Shamayim Harris ran three times for city council in her hometown of Highland Park, Michigan. Each time the voters rejected her. “They didn’t want me,” she says, with a smile. But that didn’t stop her from fulfilling her plans to give Highland Park residents new opportunities, starting with her own block on Avalon Street.
The city of Highland Park is in the middle of the much larger city of Detroit, and could easily be mistaken for another of its neglected neighborhoods. Highland Park has been without a library for 14 years. Its high school was permanently closed by the state last year, leaving just one school, a K–8 program, within its borders. In 2011, utility company DTE Energy removed all the street lights; local and national headlines read some variation of “Highland Park goes dark: City removes lights to pay bills.” The city has struggled financially for over a decade, and was one of several financially challenged local units of government in Michigan where Gov.
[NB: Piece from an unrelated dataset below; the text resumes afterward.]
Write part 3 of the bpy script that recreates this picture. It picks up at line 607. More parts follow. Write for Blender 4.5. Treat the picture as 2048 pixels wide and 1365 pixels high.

Rick Snyder took control of operational and fiscal duties away from local elected officials and gave it to appointed “emergency managers.”
These were the conditions Harris, widely known as “Mama Shu,” considered when tossing her hat in the political ring. Her desire, she says, wasn’t simply to be in office or hold any political titles. It was simply to “make things better” for the residents of Highland Park. “I’m looking at the conditions and wondering what can I do, intimately understanding what’s going on?” she says.